したがって、本実施形態では、エンジン冷却水を利用して車室内を暖房する暖房装置による暖房性能を確保しながら、バッテリ30の早期劣化を出来る限り抑制することができる。
本発明は、上記実施形態に限られるものではなく、請求の範囲の主旨を逸脱しない範囲で代用が可能である。
例えば、上記実施形態では、エンジン10の暖房用始動停止制御によりエンジン10を始動した後にアイドル回転させるようにしているが、バッテリ30の充電可能電力Pinの値又は車載電装品の消費電力によっては、その範囲内で有負荷回転(発電)をしてもよい。
また、上記実施形態では、上記充電可能電力Pinが上記所定値以下になった際にエンジン始動の上記遅延制御を実行させるとしているが、その後に上記充電可能電力Pinが上記所定値よりも高い値に回復したとしても、暫くの間、上記遅延制御を実行させてもよい。さらに、エンジン10がエンストにより停止した際には、改めて上記充電可能電力Pinや上記エンジン水温に基づいて上記遅延制御を実行させてもよい。
また、上記暖房用始動停止制御よりも、発電要求(SOC維持や走行要件からの要求)によるエンジン10の発電用始動停止制御を優先させるようにしてもよい。

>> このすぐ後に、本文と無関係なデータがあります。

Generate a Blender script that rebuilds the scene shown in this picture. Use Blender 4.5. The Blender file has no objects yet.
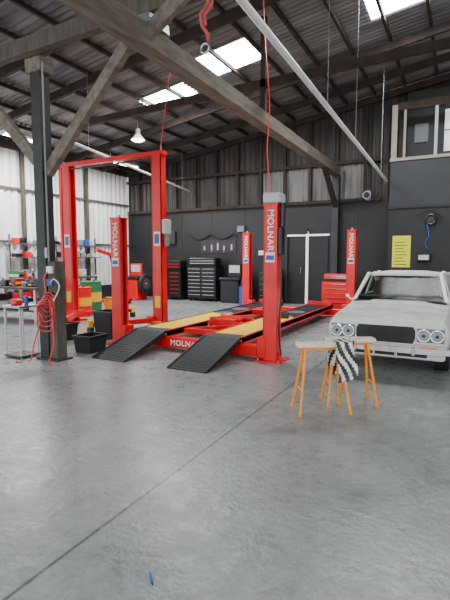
import bpy, math, random
from mathutils import Vector, Matrix
random.seed(5)
S=bpy.context.scene
# ------------------------------------------------------------ materials
def mat(name,col,rough=.5,metal=0.,var=0.,vscale=6.,bump=0.,bscale=40.,emit=0.,ecol=None,spec=None,stretch=None):
    m=bpy.data.materials.new(name); m.use_nodes=True
    nt=m.node_tree; b=nt.nodes['Principled BSDF']
    c=(*col,1)
    b.inputs['Base Color'].default_value=c
    b.inputs['Roughness'].default_value=rough
    b.inputs['Metallic'].default_value=metal
    if spec is not None: b.inputs['Specular IOR Level'].default_value=spec
    if emit: 
        b.inputs['Emission Color'].default_value=(*(ecol or col),1); b.inputs['Emission Strength'].default_value=emit
    if var or bump:
        tc=nt.nodes.new('ShaderNodeTexCoord'); mp=nt.nodes.new('ShaderNodeMapping')
        nt.links.new(tc.outputs['Object'],mp.inputs[0])
        if stretch: mp.inputs['Scale'].default_value=stretch
    if var:
        n=nt.nodes.new('ShaderNodeTexNoise'); n.inputs['Scale'].default_value=vscale; n.inputs['Detail'].default_value=6
        nt.links.new(mp.outputs[0],n.inputs['Vector'])
        r=nt.nodes.new('ShaderNodeValToRGB')
        r.color_ramp.elements[0].position=.3; r.color_ramp.elements[1].position=.7
        r.color_ramp.elements[0].color=(*[max(0,x*(1-var)) for x in col],1)
        r.color_ramp.elements[1].color=(*[min(1,x*(1+var)) for x in col],1)
        nt.links.new(n.outputs['Fac'],r.inputs[0]); nt.links.new(r.outputs[0],b.inputs['Base Color'])
    if bump:
        n2=nt.nodes.new('ShaderNodeTexNoise'); n2.inputs['Scale'].default_value=bscale; n2.inputs['Detail'].default_value=4
        nt.links.new(mp.outputs[0],n2.inputs['Vector'])
        bp=nt.nodes.new('ShaderNodeBump'); bp.inputs['Strength'].default_value=bump; bp.inputs['Distance'].default_value=.02
        nt.links.new(n2.outputs['Fac'],bp.inputs['Height']); nt.links.new(bp.outputs[0],b.inputs['Normal'])
    return m
M={}
M['red']=mat('red_paint',(.78,.006,.01),.3,var=.12,vscale=3)
M['dred']=mat('dark_red_paint',(.4,.006,.008),.4)
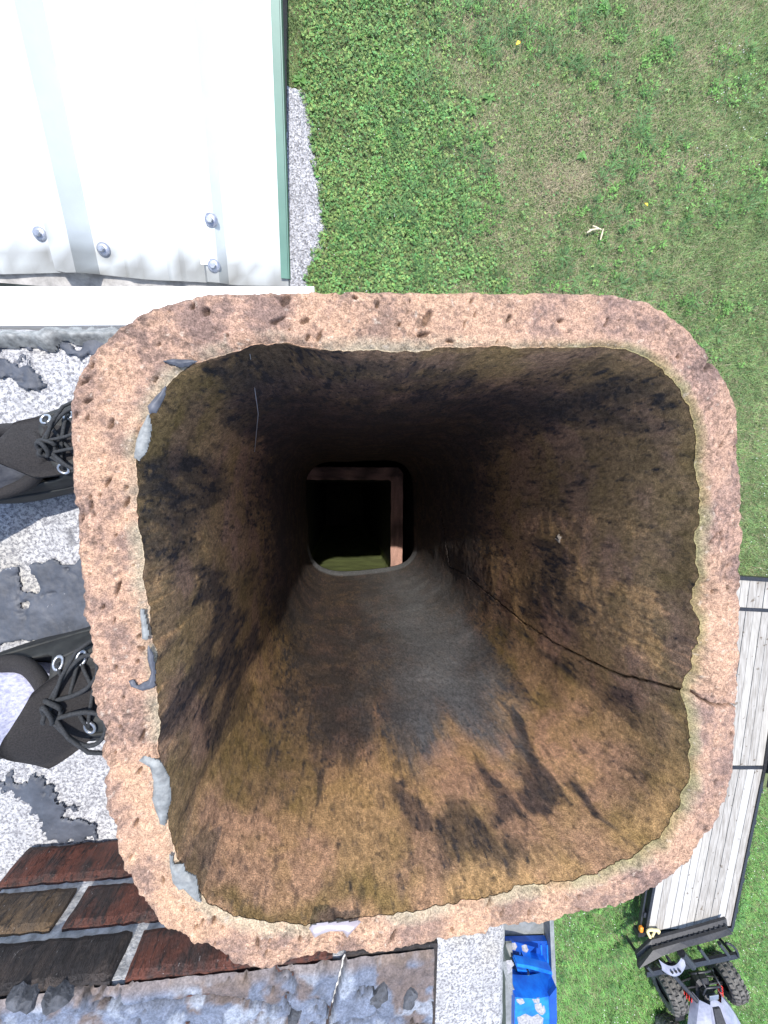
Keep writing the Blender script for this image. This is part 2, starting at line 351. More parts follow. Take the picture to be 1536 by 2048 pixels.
# ================================================================== HOUSE AND METAL ROOF
def ray(px, py): q = ROT @ np.array([(px-CX)/F, (CY-py)/F, -1.0]); return q
AZ = math.radians(1.5); TH = math.radians(21.5)
UP = np.array([math.sin(AZ)*math.cos(TH), math.cos(AZ)*math.cos(TH), math.sin(TH)])   # up the slope
RT = np.array([math.cos(AZ), -math.sin(AZ), 0.0]); NR = np.cross(RT, UP)
RO = P(577, 566, .60)                                                                # lower right roof corner
def RP(px, py, off=0.0):
    """roof-plane coordinates (right, up-slope) of a pixel"""
    q = ray(px, py); o = np.array([0, 0, H]); p0 = RO+NR*off; s = ((p0-o) @ NR)/(q @ NR); w = o+q*s-RO
    return float(w @ RT), float(w @ UP)
def RW(u, v, h=0.0): return RO+RT*u+UP*v+NR*h

house = empty('house', (0, 0, 0), label='house with pale ribbed metal roof and green edge trim', cat='house')
XW = P(578, 400, H)[0]; VR = RP(0, 0)[1]+.12
mb = MB(); mb.box(((-7+XW-.03)/2, 1.15, 3.05), (XW-.03+7, 1.2, 6.1)); mb.build('wall', M['house_wall'], house)
annex = empty('annex', ((-7+XW)/2, 5.5, 0), label='low annex with dark lap siding between metal roof and gravel', cat='annex')
mb = MB(); mb.box(((-7+XW-.03)/2, 5.6, .75), (XW-.03+7, 6.6, 1.5)); under0 = mb.build('wall', M['dark_siding'], None); under0.parent = annex; under0.matrix_parent_inverse = Matrix.Translation((-(-7+XW)/2, -5.5, 0))
for k in range(10):                     # dark lap siding boards, staggered ends
    ya = [3.3, 3.9, 4.35, 4.8, 5.3, 5.8, 6.3, 6.8, 7.3, 7.8][k] if k < 10 else 8
    for q_, (z0_, ex_) in enumerate([(.04, .0)]):
        mb = MB(); mb.box((XW-.02+.0035*k, (ya+8.9)/2, .10+.045*(9-k)), (.03, 8.9-ya, .16), roty(.05)); o = mb.build('siding_board', M['dark_siding'], None); o.parent = annex; o.matrix_parent_inverse = Matrix.Translation((-(-7+XW)/2, -5.5, 0))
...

さらに、上記実施形態では、シリーズ型ハイブリッド車両について述べたが、エンジンにより駆動されて発電するモータジェネレータと、該モータジェネレータによる発電電力が充電されるバッテリとを備える構成を有するパラレル型ハイブリッド車両においても、本発明を適用することができる。
上述の実施形態は単なる例示に過ぎず、本発明の範囲を限定的に解釈してはならない。本発明の範囲は請求の範囲によって定義され、請求の範囲の均等範囲に属する変形や変更は、全て本発明の範囲内のものである。